This statement from Marco Arment rings so true:
>His father has many good reasons not to switch, and I don’t understand any of them.

Marco’s talking about the feeling of banging your head into a wall that you get when you try to “help” people with their technology problems. I too stopped long ago trying to help anyone because most of the time I just don’t understand why they are doing things the way that they are — and more importantly don’t care to understand why.

#### Another short story ####

I grew up working construction for my father’s company. I am now a property manager and a licensed real estate broker. When it comes to just about any home repair I either know how to repair it, or I have a “buddy” who could do it for me, likely for close to free. It’s a “perk” of my job.

These are things you may not know about me and it really doesn’t matter.

I rent my current place and you would think that given my background and current profession that I would never need to call my landlord to have a repair done — that’d be a wrong thought.

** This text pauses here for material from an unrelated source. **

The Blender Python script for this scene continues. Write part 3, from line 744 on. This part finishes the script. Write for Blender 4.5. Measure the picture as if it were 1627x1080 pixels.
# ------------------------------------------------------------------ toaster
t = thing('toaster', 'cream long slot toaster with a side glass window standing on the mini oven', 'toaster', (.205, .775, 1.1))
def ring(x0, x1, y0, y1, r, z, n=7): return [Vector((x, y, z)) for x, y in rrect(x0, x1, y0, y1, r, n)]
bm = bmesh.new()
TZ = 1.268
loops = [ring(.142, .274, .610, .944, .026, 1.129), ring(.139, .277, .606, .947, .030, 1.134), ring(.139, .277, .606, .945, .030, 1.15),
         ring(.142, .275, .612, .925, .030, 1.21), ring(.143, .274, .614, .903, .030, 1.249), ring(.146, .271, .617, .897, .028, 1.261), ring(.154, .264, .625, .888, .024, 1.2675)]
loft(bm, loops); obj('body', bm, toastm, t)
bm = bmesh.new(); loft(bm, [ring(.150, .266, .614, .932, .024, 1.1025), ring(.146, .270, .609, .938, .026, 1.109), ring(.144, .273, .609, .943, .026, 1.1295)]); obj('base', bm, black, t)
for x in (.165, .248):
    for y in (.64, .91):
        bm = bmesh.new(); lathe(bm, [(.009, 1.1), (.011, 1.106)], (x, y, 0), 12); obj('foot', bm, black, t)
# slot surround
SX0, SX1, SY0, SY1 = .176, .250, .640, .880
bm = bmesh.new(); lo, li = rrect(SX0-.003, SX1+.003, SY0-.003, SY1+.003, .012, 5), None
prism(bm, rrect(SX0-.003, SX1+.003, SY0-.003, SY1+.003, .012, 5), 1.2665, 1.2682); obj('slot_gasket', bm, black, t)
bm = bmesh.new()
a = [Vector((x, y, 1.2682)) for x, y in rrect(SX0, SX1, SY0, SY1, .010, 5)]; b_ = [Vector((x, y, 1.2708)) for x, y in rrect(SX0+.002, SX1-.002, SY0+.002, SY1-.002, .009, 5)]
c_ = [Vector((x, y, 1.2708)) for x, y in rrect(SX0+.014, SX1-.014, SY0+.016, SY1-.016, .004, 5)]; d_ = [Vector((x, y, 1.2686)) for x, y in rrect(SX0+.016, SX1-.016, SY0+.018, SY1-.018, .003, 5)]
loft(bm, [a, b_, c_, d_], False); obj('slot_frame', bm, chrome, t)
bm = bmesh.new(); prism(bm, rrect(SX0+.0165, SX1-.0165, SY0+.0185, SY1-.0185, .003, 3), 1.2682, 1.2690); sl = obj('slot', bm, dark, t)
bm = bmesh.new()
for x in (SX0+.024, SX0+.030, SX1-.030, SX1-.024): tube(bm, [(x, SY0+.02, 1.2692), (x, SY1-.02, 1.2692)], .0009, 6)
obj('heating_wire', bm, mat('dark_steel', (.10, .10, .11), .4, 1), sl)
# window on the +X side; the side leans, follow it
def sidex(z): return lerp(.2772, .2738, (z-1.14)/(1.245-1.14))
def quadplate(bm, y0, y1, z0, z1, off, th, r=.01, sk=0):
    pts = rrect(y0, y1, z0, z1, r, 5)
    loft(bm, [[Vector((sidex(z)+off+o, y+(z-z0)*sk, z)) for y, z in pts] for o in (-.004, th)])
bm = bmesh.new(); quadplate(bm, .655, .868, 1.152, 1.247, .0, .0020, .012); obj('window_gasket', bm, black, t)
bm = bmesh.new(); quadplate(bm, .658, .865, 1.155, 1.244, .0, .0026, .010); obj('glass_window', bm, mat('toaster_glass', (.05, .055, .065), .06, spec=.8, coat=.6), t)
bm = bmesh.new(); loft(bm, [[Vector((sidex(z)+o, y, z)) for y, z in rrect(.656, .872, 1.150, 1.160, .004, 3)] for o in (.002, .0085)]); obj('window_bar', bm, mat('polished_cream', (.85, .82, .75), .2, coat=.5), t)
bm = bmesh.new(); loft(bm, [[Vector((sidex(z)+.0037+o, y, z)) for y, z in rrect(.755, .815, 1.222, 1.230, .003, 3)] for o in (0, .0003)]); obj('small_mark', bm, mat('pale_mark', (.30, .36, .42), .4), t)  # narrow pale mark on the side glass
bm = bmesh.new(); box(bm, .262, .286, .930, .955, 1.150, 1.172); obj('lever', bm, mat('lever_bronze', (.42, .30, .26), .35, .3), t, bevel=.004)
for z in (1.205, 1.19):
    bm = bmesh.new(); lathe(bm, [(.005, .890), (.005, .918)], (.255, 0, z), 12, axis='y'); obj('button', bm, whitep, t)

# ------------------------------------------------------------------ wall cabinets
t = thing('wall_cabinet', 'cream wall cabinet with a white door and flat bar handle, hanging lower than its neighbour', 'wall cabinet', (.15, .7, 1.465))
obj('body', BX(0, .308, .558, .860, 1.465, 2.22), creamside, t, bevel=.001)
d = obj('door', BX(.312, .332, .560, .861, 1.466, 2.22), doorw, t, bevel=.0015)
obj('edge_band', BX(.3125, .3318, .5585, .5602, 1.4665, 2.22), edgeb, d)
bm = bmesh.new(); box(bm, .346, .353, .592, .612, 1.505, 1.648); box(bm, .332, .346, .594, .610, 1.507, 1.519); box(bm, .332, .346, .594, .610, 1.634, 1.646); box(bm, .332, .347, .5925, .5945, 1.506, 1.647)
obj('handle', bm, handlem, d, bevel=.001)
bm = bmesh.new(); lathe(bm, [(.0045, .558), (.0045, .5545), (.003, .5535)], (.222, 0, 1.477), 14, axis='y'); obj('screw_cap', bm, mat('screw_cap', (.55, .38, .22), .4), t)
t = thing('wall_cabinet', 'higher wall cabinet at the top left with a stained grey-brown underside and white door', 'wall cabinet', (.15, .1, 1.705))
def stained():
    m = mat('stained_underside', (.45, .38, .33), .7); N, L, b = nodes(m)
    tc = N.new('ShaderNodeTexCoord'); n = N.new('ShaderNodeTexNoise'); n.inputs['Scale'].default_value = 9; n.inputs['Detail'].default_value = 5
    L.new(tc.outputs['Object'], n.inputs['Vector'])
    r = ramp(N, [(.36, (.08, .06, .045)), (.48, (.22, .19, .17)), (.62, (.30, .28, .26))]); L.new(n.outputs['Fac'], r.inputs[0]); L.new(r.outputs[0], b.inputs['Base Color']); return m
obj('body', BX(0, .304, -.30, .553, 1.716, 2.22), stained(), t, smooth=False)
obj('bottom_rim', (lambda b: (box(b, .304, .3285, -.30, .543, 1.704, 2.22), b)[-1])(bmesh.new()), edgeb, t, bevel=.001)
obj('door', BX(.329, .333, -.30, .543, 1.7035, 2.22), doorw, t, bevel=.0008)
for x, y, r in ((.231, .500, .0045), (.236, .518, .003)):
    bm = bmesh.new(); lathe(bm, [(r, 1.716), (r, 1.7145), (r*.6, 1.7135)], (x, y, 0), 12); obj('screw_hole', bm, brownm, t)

Nothing has occurred other than A/C troubles that I couldn’t fix myself, but I usually always make the landlord come and fix stuff and while I play dumb with the repairman. ((The only exception is if I need it done now and don’t care to wait. That and toilet issues: they are so easy to fix I don’t see making someone waste money on a plumber.)) The reason is the same as why I play dumb with technology: I don’t care to learn why things are being done the way they are, because those things will likely always look “wrong” to me.

If it’s not something that I own, then I want the person who does own it to make the call on how something is fixed because at the end of the day I don’t know the why and don’t care to know it.